The perfect spring time treat. These tangy buns are made using sourdough which is great for the gut!
Prep Time: 20 minutes
Active Time: 15 minutes
Resting & proving time: 13 hours 30 minutes
Course: Bread
Cuisine: British
Yield: 8 buns
Author: Lucy Johnson


Kitchen Aid mixer
1 Mixer - or knead by hand



  • 100 g Sourdough starter
  • 225 g Strong white bread flour
  • 225 g White spelt flour
  • 100 ml Warm water
  • 100 ml Oat milk - room temperature
  • 3 tbsp Aquafaba - the water from a tin of chickpeas
  • 50 g Plant butter
  • 10 g Salt
  • 50 g Caster sugar
  • 100 g Raisins - soaked in brandy for 2/3 hours
  • ½ Orange - the zest of
  • 1 tsp Ground mixed spice



  • 1 tbsp Marmalade - pass through a sieve to make it smooth
  • 1 tbsp Water


  • Combine the starter, flour, water, and milk in a mixing bowl and mix together until fully incorporated
  • Add the aquafaba and plant butter and mix in until the dough is sticky
  • Cover the bowl and set it aside to rest in a warm place for 1 hour
  • Now add in the salt, sugar, orange zest, spice, and soaked raisins and knead the dough slowly until it is smooth and silky which should take about 6-8 minutes (you can use an electric mixer or use the no-knead method and fold every 30 mins for 4 hours)
  • Cover the bowl with a plastic bag and leave it in the fridge overnight (for around 12 hours)
  • Take the dough out of the fridge the morning after and leave it to prove at room temperature for 1-2 hours.
  • Deflate the dough and divide it into 8 equal pieces
  • Shape them into rounds, place onto a well-floured board and dust them with flour.
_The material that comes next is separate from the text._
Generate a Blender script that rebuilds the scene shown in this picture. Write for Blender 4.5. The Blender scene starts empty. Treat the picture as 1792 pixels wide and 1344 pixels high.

Cover the board with a plastic bag and leave to prove for around 30 minutes, or until they’ve doubled in size
  • Preheat your oven to 200 degrees (fan).
  • Whisk together the flour and water for the crosses. Place into a piping bag
  • Place the risen buns onto a baking tray, and leave a little space in between each bun as they will grow in the oven.
  • Snip off the end of the piping bag to make a small hole and pipe a cross on top of each one.
  • Bake in the oven for 15 minutes, until golden brown, and leave a few minutes longer if they are still pale.
  • In the meantime, place the marmalade and water into a small saucepan and melt together on medium heat. Set aside until the buns have baked
  • Take the buns out of the oven and brush over the glaze. Transfer to a wire rack to cool
  • Let them sit for about 10 minutes and then serve, or leave them to cool completely and toast to reheat.